Kirchmeisterrechnung von 1412 verzeichnet den Kauf von Steinen aus den Steinbrüchen Mannersdorf und Hietzing, von Sand, Kalk und Holz.
Kirchmeisterrechnung von 1412 verzeichnet den Kauf von Steinen aus den Steinbrüchen Mannersdorf und Hietzing, von Sand, Kalk und Holz.
Man könnte sie als ein frühes Crowdfunding bezeichnen, die Finanzierung der Wiener Stephanskirche. Kunsthistorikerin Barbara Schedl klärt auf.
"Die Finanzierung dieses riesigen Bauvorhabens erfolgte vor allem von den Wienern und Wienerinnen. Der Anteil der Landesfürsten ist so gering, dass er fast zu vernachlässigen ist." Zu diesem Ergebnis kommt die Kunsthistorikerin und Mittelalterexpertin Barbara Schedl nach einem dreijährigen Grundlagenforschungsprojekt zur Entstehungsgeschichte des Stephansdoms. "Wenn der Landesfürst etwas gemacht hat, wie Herzog Rudolf IV., dann hat er Steuereinnahmen umgewidmet bzw. hat die Klöster in seinem Herrschaftsbereich angewiesen, Abgaben für den Bau der Stephanskirche zu liefern."

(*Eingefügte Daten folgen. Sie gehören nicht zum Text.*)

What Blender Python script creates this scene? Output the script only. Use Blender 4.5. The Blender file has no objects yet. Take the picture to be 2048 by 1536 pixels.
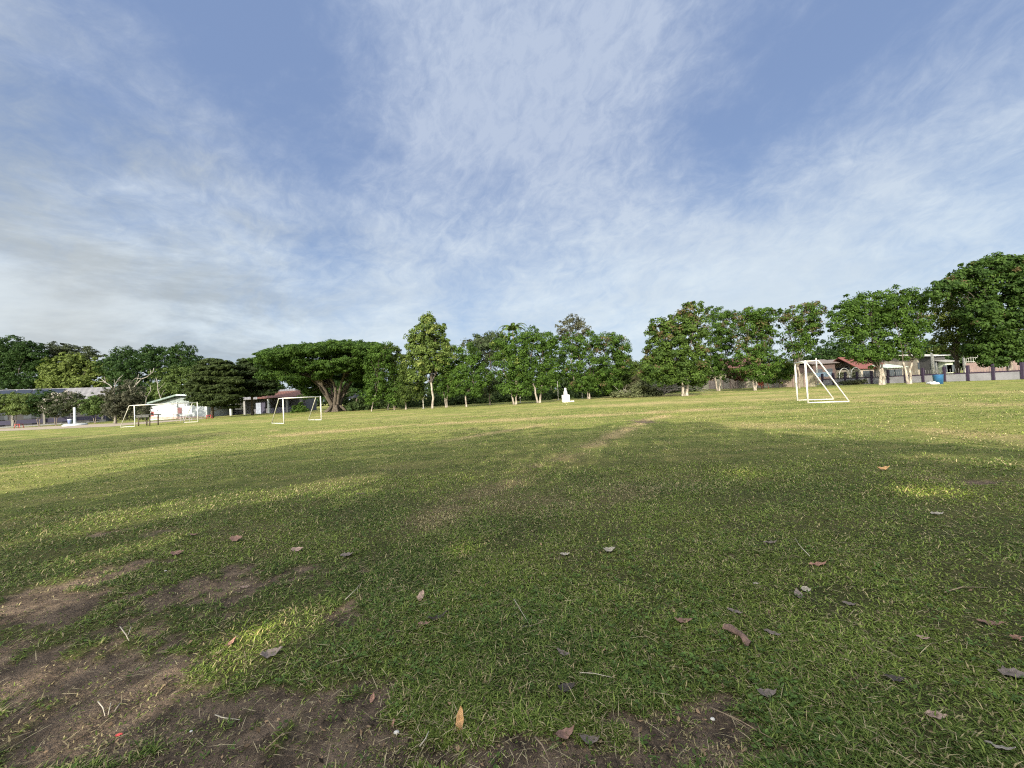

In dem vom Fonds zur Förderung der wissenschaftlichen Forschung und von der Universität Wien unterstützten Projekt widmete sich Barbara Schedl den historischen Quellen zu St. Stephan, von der Entstehung der Kirche um 1200 bis zum Jahr 1533. Zu diesem Zeitpunkt wurde der Bau endgültig eingestellt, der Nordturm wurde nie vollendet. In der erstmals systematischen Auswertung sichtete die Kunsthistorikerin insgesamt rund 2500 Textseiten, von offiziellen Stiftungsurkunden bis hin zu Lohnzetteln für die Bauarbeiter oder Angaben über den Kauf von Brennholz. Besonders die Bände mit den Kirchenmeisteramtsrechnungen aus dem 15. Jahrhundert geben großen Aufschluss über die Ausgaben, aber auch Einnahmen. Generationen von Wienern und Wienerinnen aus unterschiedlichen Schichten der Bevölkerung gaben 300 Jahre lang ihr Hab und Gut für den Bau der Stephanskirche und für ihr Seelenheil. „In den Testamenten kam es oft vor, dass die Menschen die Bekleidung oder das Bettzeug der Kirche vermacht haben. So steht in einem Rechnungsband, dass der 'schäbige Mantel' einer Frau verkauft wurde und der Erlös für das Bauvorhaben verwendet wurde."
Die Gründe könnten nur aus der damaligen Zeit erklärt werden: "Der mittelalterliche Mensch machte vor allem Jenseitsvorsorge, denn er hatte eine kurze Lebenserwartung. Die Vorstellung war weitgehend, dass man nach dem Tod ins Fegefeuer komme und man durch Stiftungen und Spenden die Zeit im Fegefeuer verkürzen könne", so Schedl. „Die Menschen haben auch Geld gegeben, um nach ihrem Tod in Erinnerung zu bleiben, indem an ihrem Todestag Messen für sie gelesen wurden."
Die Verwaltung des gesamten Kirchenstiftungsvermögens oblag dem Kirchenmeister. Das war ein angesehener und wohlhabender Bürger der Stadt, auch Mitglied des Rates. Er haftete mit seinem Privatvermögen für die Rechnungslegung. Barbara Schedl: "Die Einnahmen und Ausgaben für diese 'Kirchenfabrik' wurden am Jahresende streng kontrolliert. Dazu gehörte die Bauhütte mit allen Handwerkern aber auch die ganz gesamte Kirchenliturgie, das Bespielen der Kirche zu den Festtagen, die Beleuchtung, die Ausstattung der Messdiener, der Mesner usw. oder die Ausstattung mit Kleidern – Sommer und Winter."
Wie viel das gesamte Bauvorhaben gekostet hat, lässt sich laut der Mittelalterexpertin nicht rekonstruieren: "Es ist wirklich schwierig auszurechnen, weil ich doch nicht alle Ausgaben habe. Vom 14. Jahrhundert gibt es keine Rechnungen und ich muss auch davon ausgehen, dass es sehr viel freiwillige Leistungen gegeben hat."